_Dataset excerpt_
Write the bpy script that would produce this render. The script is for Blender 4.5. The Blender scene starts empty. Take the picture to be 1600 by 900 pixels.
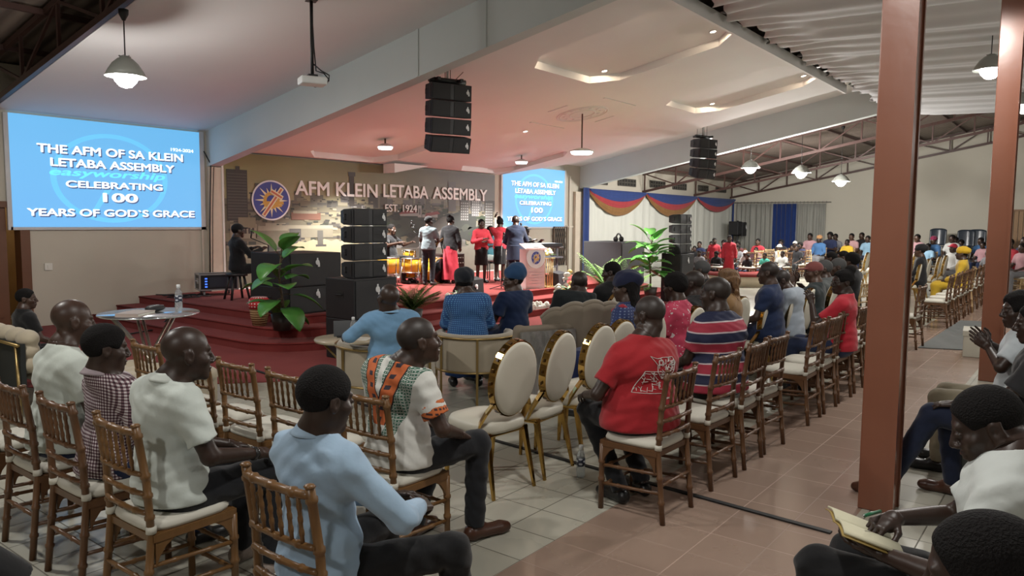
import bpy, math, random
import numpy as np
from mathutils import Vector, Matrix, Euler
from mathutils.bvhtree import BVHTree

SC = bpy.context.scene
COL = SC.collection
PI = math.pi
RND = random.Random(7)

# ---------------------------------------------------------------- camera, world, exposure
cam_d = bpy.data.cameras.new('camera'); cam = bpy.data.objects.new('camera', cam_d); COL.objects.link(cam)
YAW, PITCH, ROLL = math.radians(52.43), math.radians(5.0), math.radians(.47)
_f = Vector((math.sin(YAW)*math.cos(PITCH), math.cos(YAW)*math.cos(PITCH), -math.sin(PITCH)))
_r = Vector((math.cos(YAW), -math.sin(YAW), 0)); _u = _r.cross(_f)
_r2 = _r*math.cos(ROLL)+_u*math.sin(ROLL); _u2 = _u*math.cos(ROLL)-_r*math.sin(ROLL)
cam.matrix_world = Matrix(((_r2.x, _u2.x, -_f.x, 0), (_r2.y, _u2.y, -_f.y, 0), (_r2.z, _u2.z, -_f.z, 1.85), (0, 0, 0, 1)))
cam_d.sensor_width = 36; cam_d.lens = 1180/1600*36; cam_d.clip_start = .05; cam_d.clip_end = 200
SC.camera = cam
SC.view_settings.view_transform = 'Standard'
SC.view_settings.look = 'None'
SC.view_settings.exposure = -0.12
SC.view_settings.gamma = 1
SC.view_settings.use_curve_mapping = False
SC.cycles.use_denoising = True
SC.cycles.max_bounces = 6
SC.cycles.sample_clamp_indirect = 4
w = bpy.data.worlds.new('night'); SC.world = w; w.use_nodes = True
w.node_tree.nodes['Background'].inputs[0].default_value = (.55, .6, .7, 1)
w.node_tree.nodes['Background'].inputs[1].default_value = .02

def lamp(name, loc, power, color=(1, 1, 1), size=.12, kind='POINT', aim=None, spot=120, blend=.6):
    d = bpy.data.lights.new(name, kind); d.energy = power; d.color = color
    if kind == 'AREA': d.size = size
    else: d.shadow_soft_size = size
    if kind == 'SPOT': d.spot_size = math.radians(spot); d.spot_blend = blend
    o = bpy.data.objects.new(name, d); COL.objects.link(o); o.location = loc
    if kind in ('AREA', 'SPOT'):
        t = Vector(aim) if aim else Vector(loc)-Vector((0, 0, 1))
        o.rotation_euler = (t-Vector(loc)).to_track_quat('-Z', 'Y').to_euler()
    return o
WHITE, WARM, COOL = (1, .97, .92), (1, .78, .55), (.8, .9, 1)

# ---------------------------------------------------------------- shader expressions
class E:
    """a scalar node socket with arithmetic"""
    def __init__(s, nt, k): s.nt, s.k = nt, k
    def op(s, o, *a):
        n = s.nt.nodes.new('ShaderNodeMath'); n.operation = o
        for i, v in enumerate((s,)+a):
            if isinstance(v, E): s.nt.links.new(v.k, n.inputs[i])
            else: n.inputs[i].default_value = v
        return E(s.nt, n.outputs[0])
    def _c(s, v):
        if isinstance(v, E): return v
        n = s.nt.nodes.new('ShaderNodeValue'); n.outputs[0].default_value = v; return E(s.nt, n.outputs[0])
    def __add__(s, o): return s.op('ADD', o)
    __radd__ = __add__
    def __sub__(s, o): return s.op('SUBTRACT', o)
    def __rsub__(s, o): return s._c(o).op('SUBTRACT', s)
    def __mul__(s, o): return s.op('MULTIPLY', o)
    __rmul__ = __mul__
    def __truediv__(s, o): return s.op('DIVIDE', o)
    def __gt__(s, o): return s.op('GREATER_THAN', o)
    def __lt__(s, o): return s.op('LESS_THAN', o)
    def abs(s): return s.op('ABSOLUTE')
    def fr(s): return s.op('FRACT')
    def fl(s): return s.op('FLOOR')
    def mod(s, m): return s.op('FLOORED_MODULO', m)
    def mn(s, o): return s.op('MINIMUM', o)
    def mx(s, o): return s.op('MAXIMUM', o)
    def sin(s): return s.op('SINE')
    def sq(s): return s.op('SQRT')
    def at2(s, o): return s.op('ARCTAN2', o)

class M:
    """one procedural material"""
    def __init__(s, name, col=(.8, .8, .8), rough=.6, metal=0, spec=.5, emit=None, es=1.0, sheen=0, coat=0):
        m = s.m = bpy.data.materials.new(name); m.use_nodes = True; s.nt = m.node_tree
        s.b = s.nt.nodes['Principled BSDF']
        i = s.b.inputs
        i['Base Color'].default_value = (*col, 1); i['Roughness'].default_value = rough; i['Metallic'].default_value = metal
        i['Specular IOR Level'].default_value = spec
        if sheen: i['Sheen Weight'].default_value = sheen
        if coat: i['Coat Weight'].default_value = coat
        if emit: i['Emission Color'].default_value = (*emit, 1); i['Emission Strength'].default_value = es
        m.diffuse_color = (*col, 1)
    def n(s, t): return s.nt.nodes.new(t)
    def xyz(s, which='Object'):
        tc = s.n('ShaderNodeTexCoord'); sp = s.n('ShaderNodeSeparateXYZ'); s.nt.links.new(tc.outputs[which], sp.inputs[0])
        return [E(s.nt, sp.outputs[k]) for k in range(3)]
    def pos(s):
        tc = s.n('ShaderNodeNewGeometry'); sp = s.n('ShaderNodeSeparateXYZ'); s.nt.links.new(tc.outputs['Position'], sp.inputs[0])
        return [E(s.nt, sp.outputs[k]) for k in range(3)]
    def noise(s, scale=5, detail=3, which='Object', out=0, stretch=None):
        tc = s.n('ShaderNodeTexCoord'); nz = s.n('ShaderNodeTexNoise'); nz.inputs['Scale'].default_value = scale; nz.inputs['Detail'].default_value = detail
        v = tc.outputs[which]
        if stretch:
            mp = s.n('ShaderNodeMapping'); mp.inputs['Scale'].default_value = stretch; s.nt.links.new(v, mp.inputs[0]); v = mp.outputs[0]
        s.nt.links.new(v, nz.inputs['Vector']); return E(s.nt, nz.outputs[out])
    def mix(s, fac, a, b):
        n = s.n('ShaderNodeMix'); n.data_type = 'RGBA'
        s.nt.links.new(fac.k, n.inputs[0]) if isinstance(fac, E) else None
        for v, k in ((a, 6), (b, 7)):
            if isinstance(v, tuple): n.inputs[k].default_value = (*v, 1)
            else: s.nt.links.new(v, n.inputs[k])
        return n.outputs[2]
    def col(s, sock): s.nt.links.new(sock, s.b.inputs['Base Color']); return s
    def emi(s, sock, st=1):
        s.nt.links.new(sock, s.b.inputs['Emission Color']); s.b.inputs['Emission Strength'].default_value = st; return s
    def rough(s, e): s.nt.links.new(e.k, s.b.inputs['Roughness']); return s
    def bump(s, e, strength=.3, dist=.01):
        n = s.n('ShaderNodeBump'); n.inputs['Strength'].default_value = strength; n.inputs['Distance'].default_value = dist
        s.nt.links.new(e.k, n.inputs['Height']); s.nt.links.new(n.outputs[0], s.b.inputs['Normal']); return s
    def vary(s, a, b, scale=4, detail=3, stretch=None):
        return s.col(s.mix(s.noise(scale, detail, stretch=stretch), a, b))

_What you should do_
Output the material word for word, omitting its pictures.

_Exercise result_
Write the bpy script that would produce this render. The script is for Blender 4.5. The Blender scene starts empty. Take the picture to be 1600 by 900 pixels.
import bpy, math, random
import numpy as np
from mathutils import Vector, Matrix, Euler
from mathutils.bvhtree import BVHTree

SC = bpy.context.scene
COL = SC.collection
PI = math.pi
RND = random.Random(7)

# ---------------------------------------------------------------- camera, world, exposure
cam_d = bpy.data.cameras.new('camera'); cam = bpy.data.objects.new('camera', cam_d); COL.objects.link(cam)
YAW, PITCH, ROLL = math.radians(52.43), math.radians(5.0), math.radians(.47)
_f = Vector((math.sin(YAW)*math.cos(PITCH), math.cos(YAW)*math.cos(PITCH), -math.sin(PITCH)))
_r = Vector((math.cos(YAW), -math.sin(YAW), 0)); _u = _r.cross(_f)
_r2 = _r*math.cos(ROLL)+_u*math.sin(ROLL); _u2 = _u*math.cos(ROLL)-_r*math.sin(ROLL)
cam.matrix_world = Matrix(((_r2.x, _u2.x, -_f.x, 0), (_r2.y, _u2.y, -_f.y, 0), (_r2.z, _u2.z, -_f.z, 1.85), (0, 0, 0, 1)))
cam_d.sensor_width = 36; cam_d.lens = 1180/1600*36; cam_d.clip_start = .05; cam_d.clip_end = 200
SC.camera = cam
SC.view_settings.view_transform = 'Standard'
SC.view_settings.look = 'None'
SC.view_settings.exposure = -0.12
SC.view_settings.gamma = 1
SC.view_settings.use_curve_mapping = False
SC.cycles.use_denoising = True
SC.cycles.max_bounces = 6
SC.cycles.sample_clamp_indirect = 4
w = bpy.data.worlds.new('night'); SC.world = w; w.use_nodes = True
w.node_tree.nodes['Background'].inputs[0].default_value = (.55, .6, .7, 1)
w.node_tree.nodes['Background'].inputs[1].default_value = .02

def lamp(name, loc, power, color=(1, 1, 1), size=.12, kind='POINT', aim=None, spot=120, blend=.6):
    d = bpy.data.lights.new(name, kind); d.energy = power; d.color = color
    if kind == 'AREA': d.size = size
    else: d.shadow_soft_size = size
    if kind == 'SPOT': d.spot_size = math.radians(spot); d.spot_blend = blend
    o = bpy.data.objects.new(name, d); COL.objects.link(o); o.location = loc
    if kind in ('AREA', 'SPOT'):
        t = Vector(aim) if aim else Vector(loc)-Vector((0, 0, 1))
        o.rotation_euler = (t-Vector(loc)).to_track_quat('-Z', 'Y').to_euler()
    return o
WHITE, WARM, COOL = (1, .97, .92), (1, .78, .55), (.8, .9, 1)

# ---------------------------------------------------------------- shader expressions
class E:
    """a scalar node socket with arithmetic"""
    def __init__(s, nt, k): s.nt, s.k = nt, k
    def op(s, o, *a):
        n = s.nt.nodes.new('ShaderNodeMath'); n.operation = o
        for i, v in enumerate((s,)+a):
            if isinstance(v, E): s.nt.links.new(v.k, n.inputs[i])
            else: n.inputs[i].default_value = v
        return E(s.nt, n.outputs[0])
    def _c(s, v):
        if isinstance(v, E): return v
        n = s.nt.nodes.new('ShaderNodeValue'); n.outputs[0].default_value = v; return E(s.nt, n.outputs[0])
    def __add__(s, o): return s.op('ADD', o)
    __radd__ = __add__
    def __sub__(s, o): return s.op('SUBTRACT', o)
    def __rsub__(s, o): return s._c(o).op('SUBTRACT', s)
    def __mul__(s, o): return s.op('MULTIPLY', o)
    __rmul__ = __mul__
    def __truediv__(s, o): return s.op('DIVIDE', o)
    def __gt__(s, o): return s.op('GREATER_THAN', o)
    def __lt__(s, o): return s.op('LESS_THAN', o)
    def abs(s): return s.op('ABSOLUTE')
    def fr(s): return s.op('FRACT')
    def fl(s): return s.op('FLOOR')
    def mod(s, m): return s.op('FLOORED_MODULO', m)
    def mn(s, o): return s.op('MINIMUM', o)
    def mx(s, o): return s.op('MAXIMUM', o)
    def sin(s): return s.op('SINE')
    def sq(s): return s.op('SQRT')
    def at2(s, o): return s.op('ARCTAN2', o)

class M:
    """one procedural material"""
    def __init__(s, name, col=(.8, .8, .8), rough=.6, metal=0, spec=.5, emit=None, es=1.0, sheen=0, coat=0):
        m = s.m = bpy.data.materials.new(name); m.use_nodes = True; s.nt = m.node_tree
        s.b = s.nt.nodes['Principled BSDF']
        i = s.b.inputs
        i['Base Color'].default_value = (*col, 1); i['Roughness'].default_value = rough; i['Metallic'].default_value = metal
        i['Specular IOR Level'].default_value = spec
        if sheen: i['Sheen Weight'].default_value = sheen
        if coat: i['Coat Weight'].default_value = coat
        if emit: i['Emission Color'].default_value = (*emit, 1); i['Emission Strength'].default_value = es
        m.diffuse_color = (*col, 1)
    def n(s, t): return s.nt.nodes.new(t)
    def xyz(s, which='Object'):
        tc = s.n('ShaderNodeTexCoord'); sp = s.n('ShaderNodeSeparateXYZ'); s.nt.links.new(tc.outputs[which], sp.inputs[0])
        return [E(s.nt, sp.outputs[k]) for k in range(3)]
    def pos(s):
        tc = s.n('ShaderNodeNewGeometry'); sp = s.n('ShaderNodeSeparateXYZ'); s.nt.links.new(tc.outputs['Position'], sp.inputs[0])
        return [E(s.nt, sp.outputs[k]) for k in range(3)]
    def noise(s, scale=5, detail=3, which='Object', out=0, stretch=None):
        tc = s.n('ShaderNodeTexCoord'); nz = s.n('ShaderNodeTexNoise'); nz.inputs['Scale'].default_value = scale; nz.inputs['Detail'].default_value = detail
        v = tc.outputs[which]
        if stretch:
            mp = s.n('ShaderNodeMapping'); mp.inputs['Scale'].default_value = stretch; s.nt.links.new(v, mp.inputs[0]); v = mp.outputs[0]
        s.nt.links.new(v, nz.inputs['Vector']); return E(s.nt, nz.outputs[out])
    def mix(s, fac, a, b):
        n = s.n('ShaderNodeMix'); n.data_type = 'RGBA'
        s.nt.links.new(fac.k, n.inputs[0]) if isinstance(fac, E) else None
        for v, k in ((a, 6), (b, 7)):
            if isinstance(v, tuple): n.inputs[k].default_value = (*v, 1)
            else: s.nt.links.new(v, n.inputs[k])
        return n.outputs[2]
    def col(s, sock): s.nt.links.new(sock, s.b.inputs['Base Color']); return s
    def emi(s, sock, st=1):
        s.nt.links.new(sock, s.b.inputs['Emission Color']); s.b.inputs['Emission Strength'].default_value = st; return s
    def rough(s, e): s.nt.links.new(e.k, s.b.inputs['Roughness']); return s
    def bump(s, e, strength=.3, dist=.01):
        n = s.n('ShaderNodeBump'); n.inputs['Strength'].default_value = strength; n.inputs['Distance'].default_value = dist
        s.nt.links.new(e.k, n.inputs['Height']); s.nt.links.new(n.outputs[0], s.b.inputs['Normal']); return s
    def vary(s, a, b, scale=4, detail=3, stretch=None):
        return s.col(s.mix(s.noise(scale, detail, stretch=stretch), a, b))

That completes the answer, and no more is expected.